### Your task
Copy out all of the data exactly as it appears.

### Supplied information
----
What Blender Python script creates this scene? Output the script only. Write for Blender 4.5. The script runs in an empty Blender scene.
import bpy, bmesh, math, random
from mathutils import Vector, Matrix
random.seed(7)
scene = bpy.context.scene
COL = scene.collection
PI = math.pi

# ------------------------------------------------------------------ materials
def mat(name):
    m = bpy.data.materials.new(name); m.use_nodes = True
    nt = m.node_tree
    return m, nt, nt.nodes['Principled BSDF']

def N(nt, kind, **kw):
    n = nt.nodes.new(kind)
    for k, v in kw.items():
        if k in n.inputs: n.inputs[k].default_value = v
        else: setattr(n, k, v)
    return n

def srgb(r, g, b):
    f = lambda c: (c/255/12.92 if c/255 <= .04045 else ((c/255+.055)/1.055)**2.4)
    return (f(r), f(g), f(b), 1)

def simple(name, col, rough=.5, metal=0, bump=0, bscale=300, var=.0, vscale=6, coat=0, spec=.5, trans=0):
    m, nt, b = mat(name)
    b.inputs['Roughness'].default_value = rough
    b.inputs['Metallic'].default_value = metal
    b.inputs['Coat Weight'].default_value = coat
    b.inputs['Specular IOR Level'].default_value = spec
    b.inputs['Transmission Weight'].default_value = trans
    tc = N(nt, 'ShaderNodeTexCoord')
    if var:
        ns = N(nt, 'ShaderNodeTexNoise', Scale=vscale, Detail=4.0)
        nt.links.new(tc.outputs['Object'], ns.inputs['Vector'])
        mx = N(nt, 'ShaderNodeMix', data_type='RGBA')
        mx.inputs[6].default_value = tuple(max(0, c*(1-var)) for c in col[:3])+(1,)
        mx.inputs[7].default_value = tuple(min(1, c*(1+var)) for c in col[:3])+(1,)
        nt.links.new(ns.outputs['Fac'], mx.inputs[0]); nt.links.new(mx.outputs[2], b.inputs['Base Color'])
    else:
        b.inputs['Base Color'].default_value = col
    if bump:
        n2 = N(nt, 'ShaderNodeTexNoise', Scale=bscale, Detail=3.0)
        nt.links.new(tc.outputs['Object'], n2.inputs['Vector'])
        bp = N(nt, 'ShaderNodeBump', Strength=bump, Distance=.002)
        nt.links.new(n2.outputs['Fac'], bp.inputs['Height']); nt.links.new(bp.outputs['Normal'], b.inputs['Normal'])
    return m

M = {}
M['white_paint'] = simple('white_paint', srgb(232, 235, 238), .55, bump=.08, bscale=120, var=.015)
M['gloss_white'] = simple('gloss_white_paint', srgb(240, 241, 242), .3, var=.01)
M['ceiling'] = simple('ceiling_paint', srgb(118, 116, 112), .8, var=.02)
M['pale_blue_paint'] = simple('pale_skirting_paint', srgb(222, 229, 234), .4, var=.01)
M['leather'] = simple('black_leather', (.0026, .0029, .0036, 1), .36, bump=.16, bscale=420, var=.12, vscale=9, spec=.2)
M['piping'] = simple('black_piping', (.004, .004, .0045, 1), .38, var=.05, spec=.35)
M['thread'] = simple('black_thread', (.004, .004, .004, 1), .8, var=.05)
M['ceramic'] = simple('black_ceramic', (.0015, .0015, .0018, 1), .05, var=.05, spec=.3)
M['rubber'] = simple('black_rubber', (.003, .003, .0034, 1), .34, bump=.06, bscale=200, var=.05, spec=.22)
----
### Task answer
What Blender Python script creates this scene? Output the script only. Write for Blender 4.5. The script runs in an empty Blender scene.
import bpy, bmesh, math, random
from mathutils import Vector, Matrix
random.seed(7)
scene = bpy.context.scene
COL = scene.collection
PI = math.pi

# ------------------------------------------------------------------ materials
def mat(name):
    m = bpy.data.materials.new(name); m.use_nodes = True
    nt = m.node_tree
    return m, nt, nt.nodes['Principled BSDF']

def N(nt, kind, **kw):
    n = nt.nodes.new(kind)
    for k, v in kw.items():
        if k in n.inputs: n.inputs[k].default_value = v
        else: setattr(n, k, v)
    return n

def srgb(r, g, b):
    f = lambda c: (c/255/12.92 if c/255 <= .04045 else ((c/255+.055)/1.055)**2.4)
    return (f(r), f(g), f(b), 1)

def simple(name, col, rough=.5, metal=0, bump=0, bscale=300, var=.0, vscale=6, coat=0, spec=.5, trans=0):
    m, nt, b = mat(name)
    b.inputs['Roughness'].default_value = rough
    b.inputs['Metallic'].default_value = metal
    b.inputs['Coat Weight'].default_value = coat
    b.inputs['Specular IOR Level'].default_value = spec
    b.inputs['Transmission Weight'].default_value = trans
    tc = N(nt, 'ShaderNodeTexCoord')
    if var:
        ns = N(nt, 'ShaderNodeTexNoise', Scale=vscale, Detail=4.0)
        nt.links.new(tc.outputs['Object'], ns.inputs['Vector'])
        mx = N(nt, 'ShaderNodeMix', data_type='RGBA')
        mx.inputs[6].default_value = tuple(max(0, c*(1-var)) for c in col[:3])+(1,)
        mx.inputs[7].default_value = tuple(min(1, c*(1+var)) for c in col[:3])+(1,)
        nt.links.new(ns.outputs['Fac'], mx.inputs[0]); nt.links.new(mx.outputs[2], b.inputs['Base Color'])
    else:
        b.inputs['Base Color'].default_value = col
    if bump:
        n2 = N(nt, 'ShaderNodeTexNoise', Scale=bscale, Detail=3.0)
        nt.links.new(tc.outputs['Object'], n2.inputs['Vector'])
        bp = N(nt, 'ShaderNodeBump', Strength=bump, Distance=.002)
        nt.links.new(n2.outputs['Fac'], bp.inputs['Height']); nt.links.new(bp.outputs['Normal'], b.inputs['Normal'])
    return m

M = {}
M['white_paint'] = simple('white_paint', srgb(232, 235, 238), .55, bump=.08, bscale=120, var=.015)
M['gloss_white'] = simple('gloss_white_paint', srgb(240, 241, 242), .3, var=.01)
M['ceiling'] = simple('ceiling_paint', srgb(118, 116, 112), .8, var=.02)
M['pale_blue_paint'] = simple('pale_skirting_paint', srgb(222, 229, 234), .4, var=.01)
M['leather'] = simple('black_leather', (.0026, .0029, .0036, 1), .36, bump=.16, bscale=420, var=.12, vscale=9, spec=.2)
M['piping'] = simple('black_piping', (.004, .004, .0045, 1), .38, var=.05, spec=.35)
M['thread'] = simple('black_thread', (.004, .004, .004, 1), .8, var=.05)
M['ceramic'] = simple('black_ceramic', (.0015, .0015, .0018, 1), .05, var=.05, spec=.3)
M['rubber'] = simple('black_rubber', (.003, .003, .0034, 1), .34, bump=.06, bscale=200, var=.05, spec=.22)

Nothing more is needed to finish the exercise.